The overall objective of the guidance is to support Member States in the implementation of key provisions of the Reception Conditions Directive while ensuring an adequate standard of living for all applicants for international protection, including those with special reception needs.

The document has been designed to serve multiple purposes:

  • at policy level, it serves as a tool to support reform or development and serve as a framework for setting/further development of reception standards,
  • at operational level, it can be used by reception authorities/operators to support the planning/running of reception facilities or to support staff training.

In addition, the guidance could serve as a basis for the development of monitoring frameworks to assess the quality of national reception systems.

Finally, it should be noted that the European Commission’s proposal for a recast of the Reception Conditions Directive of 13 July 2016 specifically refers to these operational standards and indicators.

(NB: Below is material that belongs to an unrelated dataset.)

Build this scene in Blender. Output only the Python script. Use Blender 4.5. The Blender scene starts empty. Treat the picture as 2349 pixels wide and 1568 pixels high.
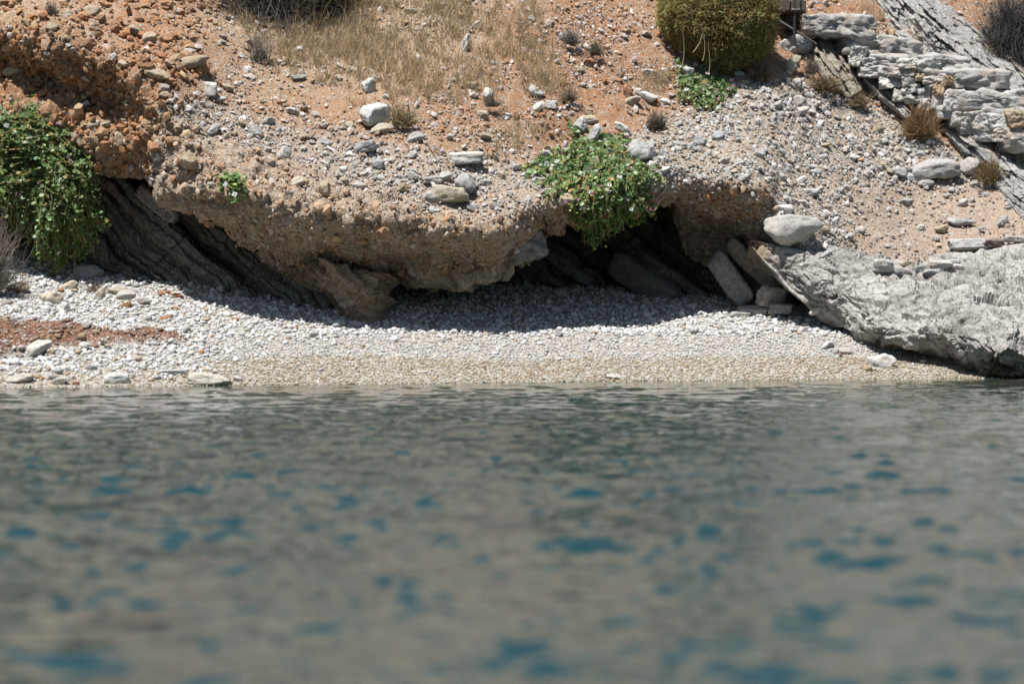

EASO guidance on reception conditions for unaccompanied children: operational standards and indicators

In March 2018, the European Asylum Support Office (EASO), now the European Union Agency for Asylum (EUAA), issued the EASO guidance on reception conditions for unaccompanied children, which focuses on reception authorities and is written with reception staff in mind. It is based on the fact that unaccompanied children in migration require specific and appropriate protection, where listed guidences follow the principle of the best interest of the child.

EASO guidance on contingency planning in the context of reception

In December 2018, the European Asylum Support Office (EASO), now the European Union Agency for Asylum (EUAA), issued the EASO guidance on contingency planning in the context of reception with the goals to strengthen the reception authorities’ preparedness and ability to cope with situations that create organisational strain.